Finland was prepared for Russia to cut off natural-gas exports to the country last week, cabinet ministers in Helsinki said, as their government was getting ready to announce its decision to join NATO. With Moscow’s military campaign in Ukraine having largely failed, and Western sanctions having badly damaged the Russian economy, President Vladimir Putin has started to use his energy resources as a weapon. Two weeks ago, Moscow stopped sending gas to Poland and Bulgaria, a move that amounted to “energy blackmail,” according to the German government. Putin said he’d halted gas supplies to the two countries because they didn’t accept his recent demand for payment in the currency of Russian rubles, even though the European Union had told all member countries that using rubles would violate EU sanctions on Moscow. But stopping gas exports deprives Russia’s already hobbled economy of a vital source of income: In the years before the war, revenues from oil and gas sales usually accounted for more than 33 percent of Russia’s annual GDP. So why would Putin do this?

Samantha Gross is the director of the Energy Security and Climate Initiative at the Washington-based Brookings Institution. As Gross sees it, Putin knows Europe is more reliant on Russian gas than Moscow is reliant on revenue from it—and he wants to show Europe he’s willing to use it as a weapon in the economic conflict between Moscow and the West. Russia brings in far more money from oil exports than from gas. Still, Gross says, it’s hard to see Putin’s decision as rational: He’s destroying his country’s reputation as a reliable supplier, and countries in Europe and around the world will react by phasing out Russian oil and gas as quickly as they can. As the West and its allies decrease their energy imports from Moscow, that will only increase Russia’s economic reliance on China.

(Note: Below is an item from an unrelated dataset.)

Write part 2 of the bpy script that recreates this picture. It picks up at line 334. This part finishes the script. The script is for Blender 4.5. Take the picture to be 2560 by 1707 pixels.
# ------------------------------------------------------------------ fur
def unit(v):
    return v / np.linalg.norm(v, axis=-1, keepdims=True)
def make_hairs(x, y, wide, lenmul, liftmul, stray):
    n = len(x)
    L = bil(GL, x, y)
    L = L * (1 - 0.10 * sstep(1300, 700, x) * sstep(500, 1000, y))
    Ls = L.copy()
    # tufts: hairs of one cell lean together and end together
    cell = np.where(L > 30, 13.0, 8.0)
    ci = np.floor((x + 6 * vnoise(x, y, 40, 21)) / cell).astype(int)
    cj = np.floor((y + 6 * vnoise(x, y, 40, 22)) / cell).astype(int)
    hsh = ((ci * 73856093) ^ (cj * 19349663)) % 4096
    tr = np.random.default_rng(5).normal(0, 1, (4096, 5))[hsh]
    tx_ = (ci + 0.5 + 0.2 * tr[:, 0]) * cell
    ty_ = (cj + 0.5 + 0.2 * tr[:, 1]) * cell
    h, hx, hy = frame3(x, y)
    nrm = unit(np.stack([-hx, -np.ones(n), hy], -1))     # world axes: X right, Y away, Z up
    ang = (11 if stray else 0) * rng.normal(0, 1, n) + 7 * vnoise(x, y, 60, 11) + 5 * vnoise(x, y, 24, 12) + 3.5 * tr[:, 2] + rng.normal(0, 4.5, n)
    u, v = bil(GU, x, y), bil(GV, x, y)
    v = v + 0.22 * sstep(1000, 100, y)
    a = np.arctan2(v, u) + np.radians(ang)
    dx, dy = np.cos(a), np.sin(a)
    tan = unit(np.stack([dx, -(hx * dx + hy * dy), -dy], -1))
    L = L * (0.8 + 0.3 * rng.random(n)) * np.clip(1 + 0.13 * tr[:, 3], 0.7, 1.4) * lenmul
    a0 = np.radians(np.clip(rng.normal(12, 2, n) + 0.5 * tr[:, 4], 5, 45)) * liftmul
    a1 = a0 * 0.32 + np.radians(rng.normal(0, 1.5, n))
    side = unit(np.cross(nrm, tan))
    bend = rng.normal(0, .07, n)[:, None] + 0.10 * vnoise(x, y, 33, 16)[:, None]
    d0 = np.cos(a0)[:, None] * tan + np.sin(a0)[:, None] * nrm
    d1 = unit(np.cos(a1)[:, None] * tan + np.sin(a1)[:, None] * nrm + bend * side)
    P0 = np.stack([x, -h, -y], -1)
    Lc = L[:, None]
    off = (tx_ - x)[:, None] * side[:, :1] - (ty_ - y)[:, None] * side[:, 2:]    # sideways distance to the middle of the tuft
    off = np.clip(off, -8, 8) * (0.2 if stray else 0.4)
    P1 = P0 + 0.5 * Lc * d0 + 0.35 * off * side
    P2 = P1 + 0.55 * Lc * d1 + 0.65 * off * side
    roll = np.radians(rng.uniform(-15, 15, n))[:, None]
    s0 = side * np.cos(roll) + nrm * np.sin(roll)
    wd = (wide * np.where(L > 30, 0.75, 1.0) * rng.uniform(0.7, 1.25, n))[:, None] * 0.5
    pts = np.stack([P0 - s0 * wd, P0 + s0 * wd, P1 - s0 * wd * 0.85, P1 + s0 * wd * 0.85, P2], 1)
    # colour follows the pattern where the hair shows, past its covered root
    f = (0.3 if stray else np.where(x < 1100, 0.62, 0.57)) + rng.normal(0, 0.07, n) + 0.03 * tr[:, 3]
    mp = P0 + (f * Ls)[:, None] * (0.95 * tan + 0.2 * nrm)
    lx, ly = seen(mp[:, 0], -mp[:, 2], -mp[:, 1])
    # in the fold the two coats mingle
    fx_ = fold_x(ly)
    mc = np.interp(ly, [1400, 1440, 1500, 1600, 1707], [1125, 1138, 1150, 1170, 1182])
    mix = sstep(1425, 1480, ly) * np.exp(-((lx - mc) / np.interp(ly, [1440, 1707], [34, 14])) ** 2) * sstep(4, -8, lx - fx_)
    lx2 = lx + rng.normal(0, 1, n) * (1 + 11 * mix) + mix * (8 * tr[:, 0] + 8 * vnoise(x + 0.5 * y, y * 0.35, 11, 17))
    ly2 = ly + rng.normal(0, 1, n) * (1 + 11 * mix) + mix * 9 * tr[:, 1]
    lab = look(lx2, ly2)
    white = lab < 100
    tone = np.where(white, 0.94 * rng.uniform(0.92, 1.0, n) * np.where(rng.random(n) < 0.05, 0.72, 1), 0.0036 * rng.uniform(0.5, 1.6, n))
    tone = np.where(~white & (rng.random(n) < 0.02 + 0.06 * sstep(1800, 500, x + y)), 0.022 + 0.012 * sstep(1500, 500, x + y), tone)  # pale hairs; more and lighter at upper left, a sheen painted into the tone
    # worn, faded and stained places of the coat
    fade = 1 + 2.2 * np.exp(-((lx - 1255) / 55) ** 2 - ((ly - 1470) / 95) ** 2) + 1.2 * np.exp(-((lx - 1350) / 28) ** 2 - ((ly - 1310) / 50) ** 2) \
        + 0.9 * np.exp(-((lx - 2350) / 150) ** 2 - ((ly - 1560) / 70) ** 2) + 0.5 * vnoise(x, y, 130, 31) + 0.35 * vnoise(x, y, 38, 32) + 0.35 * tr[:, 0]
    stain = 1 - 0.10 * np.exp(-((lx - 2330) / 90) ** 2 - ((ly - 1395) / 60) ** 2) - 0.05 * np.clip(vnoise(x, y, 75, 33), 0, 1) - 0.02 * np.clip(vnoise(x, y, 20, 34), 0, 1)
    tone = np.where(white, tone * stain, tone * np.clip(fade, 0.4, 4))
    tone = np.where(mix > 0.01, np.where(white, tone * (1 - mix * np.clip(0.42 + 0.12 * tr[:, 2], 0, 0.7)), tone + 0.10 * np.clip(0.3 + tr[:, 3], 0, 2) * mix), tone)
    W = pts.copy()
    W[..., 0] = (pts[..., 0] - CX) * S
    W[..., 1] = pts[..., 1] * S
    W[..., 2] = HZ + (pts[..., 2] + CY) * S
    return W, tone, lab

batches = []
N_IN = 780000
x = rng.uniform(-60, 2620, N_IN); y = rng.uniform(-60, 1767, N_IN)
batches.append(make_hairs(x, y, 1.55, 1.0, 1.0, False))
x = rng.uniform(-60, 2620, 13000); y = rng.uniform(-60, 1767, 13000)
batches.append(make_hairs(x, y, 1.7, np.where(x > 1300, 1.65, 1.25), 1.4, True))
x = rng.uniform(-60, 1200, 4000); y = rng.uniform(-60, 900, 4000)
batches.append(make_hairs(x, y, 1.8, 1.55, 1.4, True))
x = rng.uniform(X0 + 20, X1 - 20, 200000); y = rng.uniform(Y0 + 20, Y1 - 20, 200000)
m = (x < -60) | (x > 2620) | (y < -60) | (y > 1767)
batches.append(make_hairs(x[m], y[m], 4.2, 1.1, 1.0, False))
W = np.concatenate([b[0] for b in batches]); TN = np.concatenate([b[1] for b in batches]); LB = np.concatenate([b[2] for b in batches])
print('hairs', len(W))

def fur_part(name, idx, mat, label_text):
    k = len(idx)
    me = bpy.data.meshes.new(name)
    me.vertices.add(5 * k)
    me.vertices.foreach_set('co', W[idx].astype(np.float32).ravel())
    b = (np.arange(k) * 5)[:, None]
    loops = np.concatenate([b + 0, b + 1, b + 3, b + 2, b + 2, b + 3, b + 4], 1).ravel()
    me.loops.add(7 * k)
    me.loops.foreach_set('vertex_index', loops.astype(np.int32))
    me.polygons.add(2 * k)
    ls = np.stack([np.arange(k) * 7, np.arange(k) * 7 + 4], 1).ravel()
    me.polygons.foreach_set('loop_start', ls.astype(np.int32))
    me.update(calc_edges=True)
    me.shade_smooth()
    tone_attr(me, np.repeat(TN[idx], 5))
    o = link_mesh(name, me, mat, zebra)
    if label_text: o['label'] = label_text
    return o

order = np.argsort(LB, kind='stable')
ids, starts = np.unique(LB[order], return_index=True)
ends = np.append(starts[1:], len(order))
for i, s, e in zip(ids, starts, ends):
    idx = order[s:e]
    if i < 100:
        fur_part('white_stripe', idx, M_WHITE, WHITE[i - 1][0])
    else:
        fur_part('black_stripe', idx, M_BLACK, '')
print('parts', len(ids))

But, Gross says, China can’t and won’t buy all of Russia’s oil and gas—meaning it’s highly uncertain where Russia will end up finding long-term buyers for all the fossil fuels so critical to its economy.


Michael Bluhm: How do you understand Putin’s strategy here?

Samantha Gross: In natural gas, Putin has the upper hand over the Europeans. They’re extremely dependent on natural gas—and on Russian natural gas, in particular; it’s much more difficult to get natural gas from elsewhere. Europe is directly connected by pipeline from Russia, and gas delivered by pipeline tends to be less expensive than gas delivered from overseas as liquefied natural gas [LNG]. The Europeans’ own natural-gas production is declining, and they’re losing it faster than they’re replacing it with renewables, so they’ve become more dependent on Russian gas.